Traditional Access to Capital Has Diminished

The advent of online lenders like Lendistry is a result in the closure of many community banks nationwide since The Great Recession of 2008. The shuttering of community banks means small businesses have less access to education and funding.

“The banking landscape has changed considerably since 2008,” Mr. Sands explains. “There are fewer community banks than before, and large banks just aren’t set up to underwrite small dollar loans. The Center’s Access to Capital workshops introduce alternatives like online lending, and also provide education on loan requirements, the basics of small business finance, as well as strategies for marketing and sales.”

Fewer traditional opportunities for small business loans means business owners need to do the legwork to seek out funding and take initiative to be better educated on the lending industry to secure loans with fair rates and terms. Online lenders can provide loans from as little as $500 to as much as $1,000,000 or more with dramatically varying rates and terms. Mr. Sands encourages potential borrowers to do their due diligence, ask questions, and be fully aware of the full cost of capital before committing to a lender. Events like like Access to Capital are a good place for small business owners to start.

Access to Capital Events Offer $1,500 Business Advancement Grants

One of the highlights of Access to Capital events is the opportunity small business owners have to win $1,500 Business Advancement Grants. Lorraine Mayfield, owner of Mayfield Elite Travel, of Irvine, CA won a grant awarded at the July event in Anaheim.
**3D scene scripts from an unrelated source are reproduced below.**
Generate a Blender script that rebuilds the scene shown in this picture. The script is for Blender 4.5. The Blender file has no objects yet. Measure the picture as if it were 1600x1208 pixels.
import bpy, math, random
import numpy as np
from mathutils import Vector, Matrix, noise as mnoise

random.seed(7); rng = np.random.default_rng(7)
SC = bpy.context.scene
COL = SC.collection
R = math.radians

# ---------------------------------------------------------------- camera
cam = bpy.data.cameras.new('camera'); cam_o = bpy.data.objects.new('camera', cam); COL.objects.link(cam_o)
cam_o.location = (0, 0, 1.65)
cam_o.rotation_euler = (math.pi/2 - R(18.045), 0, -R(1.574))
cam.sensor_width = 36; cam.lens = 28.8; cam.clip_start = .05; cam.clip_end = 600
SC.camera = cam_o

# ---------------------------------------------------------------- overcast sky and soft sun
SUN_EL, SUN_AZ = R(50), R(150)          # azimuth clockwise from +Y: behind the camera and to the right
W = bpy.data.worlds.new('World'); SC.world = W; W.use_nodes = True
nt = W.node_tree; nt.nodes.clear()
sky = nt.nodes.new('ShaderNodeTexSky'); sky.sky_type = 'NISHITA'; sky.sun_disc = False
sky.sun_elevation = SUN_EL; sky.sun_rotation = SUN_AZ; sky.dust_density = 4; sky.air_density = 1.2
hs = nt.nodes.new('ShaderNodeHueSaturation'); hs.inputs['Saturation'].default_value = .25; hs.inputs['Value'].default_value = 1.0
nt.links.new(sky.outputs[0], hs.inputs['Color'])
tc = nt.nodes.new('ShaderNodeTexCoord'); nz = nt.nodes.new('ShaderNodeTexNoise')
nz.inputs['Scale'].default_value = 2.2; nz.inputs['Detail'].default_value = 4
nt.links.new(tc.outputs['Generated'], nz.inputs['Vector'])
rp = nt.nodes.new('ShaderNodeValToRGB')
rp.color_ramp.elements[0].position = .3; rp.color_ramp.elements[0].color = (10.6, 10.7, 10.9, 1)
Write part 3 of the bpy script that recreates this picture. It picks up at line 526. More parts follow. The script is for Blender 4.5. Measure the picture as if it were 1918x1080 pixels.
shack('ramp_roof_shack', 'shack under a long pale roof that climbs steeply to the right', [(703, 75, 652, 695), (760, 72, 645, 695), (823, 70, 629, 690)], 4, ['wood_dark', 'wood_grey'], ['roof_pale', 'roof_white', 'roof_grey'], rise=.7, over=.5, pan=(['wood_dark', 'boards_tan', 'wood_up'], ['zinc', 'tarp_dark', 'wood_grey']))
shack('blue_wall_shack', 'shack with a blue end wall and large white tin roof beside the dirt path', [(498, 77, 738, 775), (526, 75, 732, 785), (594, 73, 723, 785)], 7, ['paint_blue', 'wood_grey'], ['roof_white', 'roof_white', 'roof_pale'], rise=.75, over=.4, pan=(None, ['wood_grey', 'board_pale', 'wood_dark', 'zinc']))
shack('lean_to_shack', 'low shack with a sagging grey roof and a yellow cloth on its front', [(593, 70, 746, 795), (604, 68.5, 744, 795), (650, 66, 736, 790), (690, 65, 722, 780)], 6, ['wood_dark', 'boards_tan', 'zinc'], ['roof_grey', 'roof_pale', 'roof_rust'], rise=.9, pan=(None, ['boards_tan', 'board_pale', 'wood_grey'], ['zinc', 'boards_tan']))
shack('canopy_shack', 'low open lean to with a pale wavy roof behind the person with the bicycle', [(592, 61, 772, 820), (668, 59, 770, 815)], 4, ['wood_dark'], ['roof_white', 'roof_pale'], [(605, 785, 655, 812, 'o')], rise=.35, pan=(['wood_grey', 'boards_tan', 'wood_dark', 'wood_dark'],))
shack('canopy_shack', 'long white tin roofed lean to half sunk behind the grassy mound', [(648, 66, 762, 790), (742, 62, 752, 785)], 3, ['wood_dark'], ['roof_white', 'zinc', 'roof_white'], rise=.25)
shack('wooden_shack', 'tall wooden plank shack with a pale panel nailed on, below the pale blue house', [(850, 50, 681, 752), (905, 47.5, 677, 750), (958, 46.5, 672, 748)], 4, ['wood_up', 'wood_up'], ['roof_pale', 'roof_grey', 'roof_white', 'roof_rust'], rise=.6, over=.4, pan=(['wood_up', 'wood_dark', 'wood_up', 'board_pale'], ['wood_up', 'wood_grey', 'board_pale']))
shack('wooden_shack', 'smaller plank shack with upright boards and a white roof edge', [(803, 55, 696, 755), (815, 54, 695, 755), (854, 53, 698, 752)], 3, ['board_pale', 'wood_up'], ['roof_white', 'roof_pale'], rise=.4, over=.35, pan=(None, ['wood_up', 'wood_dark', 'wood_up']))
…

Owners of Cover Paige Creative and Xquisite Transportation both won grants at the Baltimore event and spoke of the challenges of business ownership.

Cara Paige, founder of Baltimore area Cover Paige Creative, an agency specializing in creative direction, interior design, special events, experiential marketing and social media management explains that even with fifteen years experience and an impressive portfolio that includes work with national brands, acquiring funding is difficult. “In our most recent search for capital we’re finding that there’s plenty of opportunities for small business tech startups, but not a lot of opportunities for minority female startups, especially creative agencies.”

Small businesses operating in their local communities don’t typically attract investors with deep pockets. They do, however, provide services to residents in their communities. Of the most rewarding aspects of owning a business, Mr. Shoats said, are the people he meets, and the customers who email him about how pleased they were with his company’s service.

When starting Lendistry, Mr. Sands’ mission was to provide equal access to capital via a fast and easy online portal but with products like SBA loans business owners commonly accessed at their local community banks. Providing funding with responsible rates, transparent terms and a range of products with more flexible requirements than traditional loans also has a social impact, which is at the heart of his business’s culture. It’s evident when Mr. Sands addresses the audience that he has a passion for small business. “Education and funding don’t just build businesses,” he said, “they strengthen communities.”